Request: Will you write out the data exactly, excluding every picture?

--- BEGIN ---

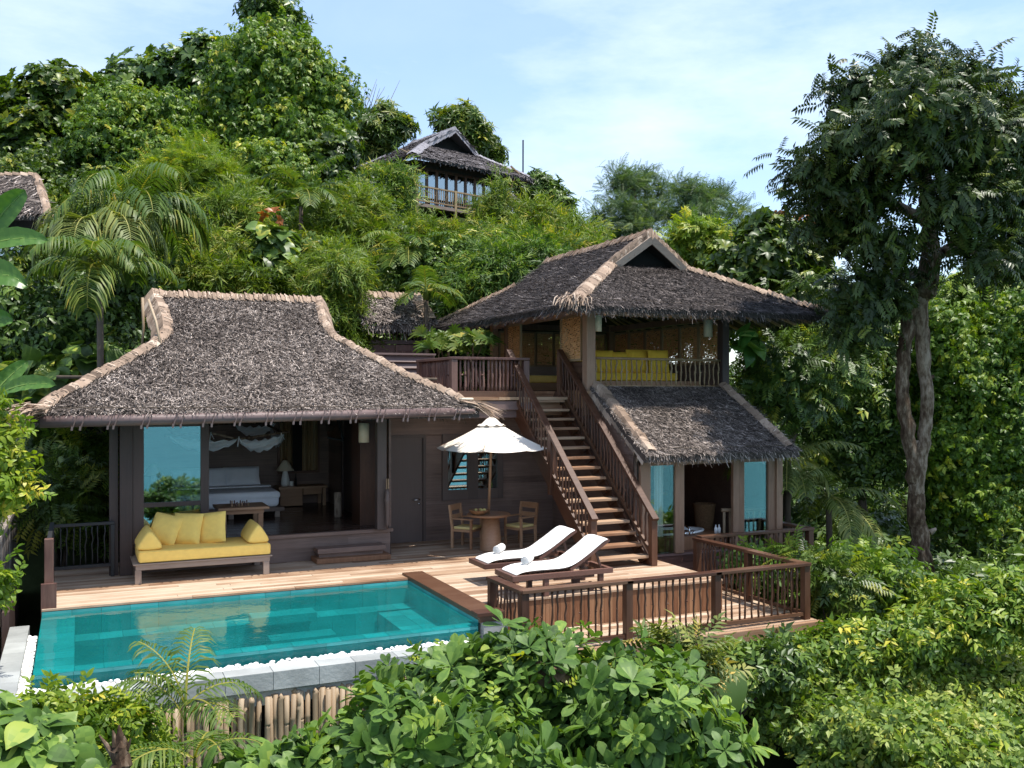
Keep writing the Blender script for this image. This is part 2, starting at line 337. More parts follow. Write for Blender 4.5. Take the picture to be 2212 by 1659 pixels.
def fringe(mb, a, b, out, n, L=(.08, .24), Wd=(.012, .03), tm=.5, drop=.8):
    a, b, out = V3(a), V3(b), V3(out).normalized(); s = (b - a).normalized()
    for i in range(n):
        p = a.lerp(b, random.random()) - out * random.uniform(0, .1) + Vector((0, 0, random.uniform(-.1, .03)))
        d = (out * random.uniform(.3, 1) + Vector((0, 0, -1)) * random.uniform(.25, 1.0) * drop * 1.3 + s * random.gauss(0, .35)).normalized()
        w = random.uniform(*Wd) / 2; ln = random.uniform(*L) * (1.7 if random.random() < .06 else 1)
        x = (s + Vector((0, 0, random.uniform(-.4, .4)))).normalized()
        e = p + d * ln
        mb.add([p - x * w, p + x * w, e + x * w * .6, e - x * w * .6], [(0, 1, 2, 3)], min(1, max(0, random.gauss(tm, .22))))
def slab(mb, poly, th=.14, t=.25):
    P = [V3(p) for p in poly]; n = (P[1] - P[0]).cross(P[2] - P[0]).normalized()
    if n.z < 0: n = -n
    Q = [p - Vector((0, 0, th)) for p in P]; k = len(P)
    mb.add(P + Q, [tuple(range(k)), tuple(range(2 * k - 1, k - 1, -1))] + [(i, i + k, (i + 1) % k + k, (i + 1) % k) for i in range(k)], t)
def cap(mb, path, s1, s2, w1=.2, w2=.2, step=.12, up=(0, 0, 1), th=.05):
    """a hip or ridge cap of overlapping bundles of straw bent over the edge; s1, s2 = directions down the two sides"""
    s1, s2, up = V3(s1).normalized(), V3(s2).normalized(), V3(up).normalized()
    path = [V3(p) for p in path]
    segs = []; 
    for p, q in zip(path, path[1:]):
        L = (q - p).length; k = max(1, round(L / step)); segs += [(p.lerp(q, i / k), p.lerp(q, (i + 1) / k)) for i in range(k)]
    for i, (p, q) in enumerate(segs):
        d = (q - p)
        q = q + d * random.uniform(.05, .35); r = random.uniform(.9, 1.1); hi = random.uniform(.015, .06)
        t0 = random.gauss(.42, .15)
        def sec(c, l):
            return [c + s1 * w1 * r + up * (l - .01), c + s1 * w1 * .55 + up * (th * .75 + l), c + up * (th + l), c + s2 * w2 * .55 + up * (th * .75 + l), c + s2 * w2 * r + up * (l - .01)]
        a, b = sec(p, hi), sec(q, 0.)
        lo = [x - up * .1 for x in a]
        n = len(mb.v)
        mb.add(a + b + lo, [(j, j + 1, j + 6, j + 5) for j in range(4)] + [(j + 10, j + 11, j + 1, j) for j in range(4)], min(1, max(.05, t0)))
        # loose straws lying across the bundle
        for _ in range(6):
            f = random.random(); c = p.lerp(q, f); sd, w = (s1, w1) if random.random() < .5 else (s2, w2)
            g0, g1 = sorted((random.random(), random.random()))
            hgt = lambda g: up * (th * (1 - g * g) + hi * (1 - f) + .012)
            e = d.normalized() * .009
            A, B = c + sd * w * g0 + hgt(g0), c + sd * w * g1 + hgt(g1) + d * random.uniform(-.3, .3)
            mb.add([A - e, A + e, B + e, B - e], [(0, 1, 2, 3)], random.random())
def tuft(mb, p, d, n=60, L=(.25, .5), spread=.35, rad=.12, droop=.5, wd=(.012, .03)):
    p, d = V3(p), V3(d).normalized(); s = d.cross(Vector((0, 0, 1))).normalized(); u = s.cross(d)
    for i in range(n):
        o = p + s * random.gauss(0, rad) + u * random.gauss(0, rad * .35) - d * random.uniform(.05, .15)
        e1 = (d + s * random.gauss(0, spread) + u * random.gauss(0, spread * .5)).normalized()
        ln = random.uniform(*L); m = o + e1 * ln * .5; e = m + (e1 + Vector((0, 0, -droop * random.uniform(.4, 1.3)))).normalized() * ln * .5
        w = random.uniform(*wd) / 2; x = (s * random.uniform(.5, 1) + u * random.uniform(-.7, .7)).normalized() * w
        mb.add([o - x, o + x, m - x, m + x, e - x * .3, e + x * .3], [(0, 1, 3, 2), (2, 3, 5, 4)], random.uniform(.25, .9))
def siding_x(mb, x0, x1, y, z0, z1, bh=.14, th=.02, face=-1):
    """lapped horizontal boards on a wall along X (facing -Y when face = -1)"""
    z = z0
    while z < z1 - .01:
        zz = min(z + bh, z1); x = x0
        while x < x1 - .01:
            xx = min(x1, x + random.uniform(1.6, 3.2)); xx = x1 if x1 - xx < .5 else xx
            mb.add([(x, y + face * th, z), (xx - .002, y + face * th, z), (xx - .002, y + face * .004, zz), (x, y + face * .004, zz), (x, y, z), (xx - .002, y, z)],
                   [(0, 1, 2, 3), (0, 4, 5, 1)] if face < 0 else [(3, 2, 1, 0), (1, 5, 4, 0)])
            x = xx
        z = zz
def siding_y(mb, x, y0, y1, z0, z1, bh=.14, th=.02, face=-1):
    z = z0
    while z < z1 - .01:
        zz = min(z + bh, z1)
        mb.add([(x + face * th, y0, z), (x + face * th, y1, z), (x + face * .004, y1, zz), (x + face * .004, y0, zz), (x, y0, z), (x, y1, z)], [(3, 2, 1, 0), (1, 5, 4, 0)])
        z = zz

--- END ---

Solution to this task:
Keep writing the Blender script for this image. This is part 2, starting at line 337. More parts follow. Write for Blender 4.5. Take the picture to be 2212 by 1659 pixels.
def fringe(mb, a, b, out, n, L=(.08, .24), Wd=(.012, .03), tm=.5, drop=.8):
    a, b, out = V3(a), V3(b), V3(out).normalized(); s = (b - a).normalized()
    for i in range(n):
        p = a.lerp(b, random.random()) - out * random.uniform(0, .1) + Vector((0, 0, random.uniform(-.1, .03)))
        d = (out * random.uniform(.3, 1) + Vector((0, 0, -1)) * random.uniform(.25, 1.0) * drop * 1.3 + s * random.gauss(0, .35)).normalized()
        w = random.uniform(*Wd) / 2; ln = random.uniform(*L) * (1.7 if random.random() < .06 else 1)
        x = (s + Vector((0, 0, random.uniform(-.4, .4)))).normalized()
        e = p + d * ln
        mb.add([p - x * w, p + x * w, e + x * w * .6, e - x * w * .6], [(0, 1, 2, 3)], min(1, max(0, random.gauss(tm, .22))))
def slab(mb, poly, th=.14, t=.25):
    P = [V3(p) for p in poly]; n = (P[1] - P[0]).cross(P[2] - P[0]).normalized()
    if n.z < 0: n = -n
    Q = [p - Vector((0, 0, th)) for p in P]; k = len(P)
    mb.add(P + Q, [tuple(range(k)), tuple(range(2 * k - 1, k - 1, -1))] + [(i, i + k, (i + 1) % k + k, (i + 1) % k) for i in range(k)], t)
def cap(mb, path, s1, s2, w1=.2, w2=.2, step=.12, up=(0, 0, 1), th=.05):
    """a hip or ridge cap of overlapping bundles of straw bent over the edge; s1, s2 = directions down the two sides"""
    s1, s2, up = V3(s1).normalized(), V3(s2).normalized(), V3(up).normalized()
    path = [V3(p) for p in path]
    segs = []; 
    for p, q in zip(path, path[1:]):
        L = (q - p).length; k = max(1, round(L / step)); segs += [(p.lerp(q, i / k), p.lerp(q, (i + 1) / k)) for i in range(k)]
    for i, (p, q) in enumerate(segs):
        d = (q - p)
        q = q + d * random.uniform(.05, .35); r = random.uniform(.9, 1.1); hi = random.uniform(.015, .06)
        t0 = random.gauss(.42, .15)
        def sec(c, l):
            return [c + s1 * w1 * r + up * (l - .01), c + s1 * w1 * .55 + up * (th * .75 + l), c + up * (th + l), c + s2 * w2 * .55 + up * (th * .75 + l), c + s2 * w2 * r + up * (l - .01)]
        a, b = sec(p, hi), sec(q, 0.)
        lo = [x - up * .1 for x in a]
        n = len(mb.v)
        mb.add(a + b + lo, [(j, j + 1, j + 6, j + 5) for j in range(4)] + [(j + 10, j + 11, j + 1, j) for j in range(4)], min(1, max(.05, t0)))
        # loose straws lying across the bundle
        for _ in range(6):
            f = random.random(); c = p.lerp(q, f); sd, w = (s1, w1) if random.random() < .5 else (s2, w2)
            g0, g1 = sorted((random.random(), random.random()))
            hgt = lambda g: up * (th * (1 - g * g) + hi * (1 - f) + .012)
            e = d.normalized() * .009
            A, B = c + sd * w * g0 + hgt(g0), c + sd * w * g1 + hgt(g1) + d * random.uniform(-.3, .3)
            mb.add([A - e, A + e, B + e, B - e], [(0, 1, 2, 3)], random.random())
def tuft(mb, p, d, n=60, L=(.25, .5), spread=.35, rad=.12, droop=.5, wd=(.012, .03)):
    p, d = V3(p), V3(d).normalized(); s = d.cross(Vector((0, 0, 1))).normalized(); u = s.cross(d)
    for i in range(n):
        o = p + s * random.gauss(0, rad) + u * random.gauss(0, rad * .35) - d * random.uniform(.05, .15)
        e1 = (d + s * random.gauss(0, spread) + u * random.gauss(0, spread * .5)).normalized()
        ln = random.uniform(*L); m = o + e1 * ln * .5; e = m + (e1 + Vector((0, 0, -droop * random.uniform(.4, 1.3)))).normalized() * ln * .5
        w = random.uniform(*wd) / 2; x = (s * random.uniform(.5, 1) + u * random.uniform(-.7, .7)).normalized() * w
        mb.add([o - x, o + x, m - x, m + x, e - x * .3, e + x * .3], [(0, 1, 3, 2), (2, 3, 5, 4)], random.uniform(.25, .9))
def siding_x(mb, x0, x1, y, z0, z1, bh=.14, th=.02, face=-1):
    """lapped horizontal boards on a wall along X (facing -Y when face = -1)"""
    z = z0
    while z < z1 - .01:
        zz = min(z + bh, z1); x = x0
        while x < x1 - .01:
            xx = min(x1, x + random.uniform(1.6, 3.2)); xx = x1 if x1 - xx < .5 else xx
            mb.add([(x, y + face * th, z), (xx - .002, y + face * th, z), (xx - .002, y + face * .004, zz), (x, y + face * .004, zz), (x, y, z), (xx - .002, y, z)],
                   [(0, 1, 2, 3), (0, 4, 5, 1)] if face < 0 else [(3, 2, 1, 0), (1, 5, 4, 0)])
            x = xx
        z = zz
def siding_y(mb, x, y0, y1, z0, z1, bh=.14, th=.02, face=-1):
    z = z0
    while z < z1 - .01:
        zz = min(z + bh, z1)
        mb.add([(x + face * th, y0, z), (x + face * th, y1, z), (x + face * .004, y1, zz), (x + face * .004, y0, zz), (x, y0, z), (x, y1, z)], [(3, 2, 1, 0), (1, 5, 4, 0)])
        z = zz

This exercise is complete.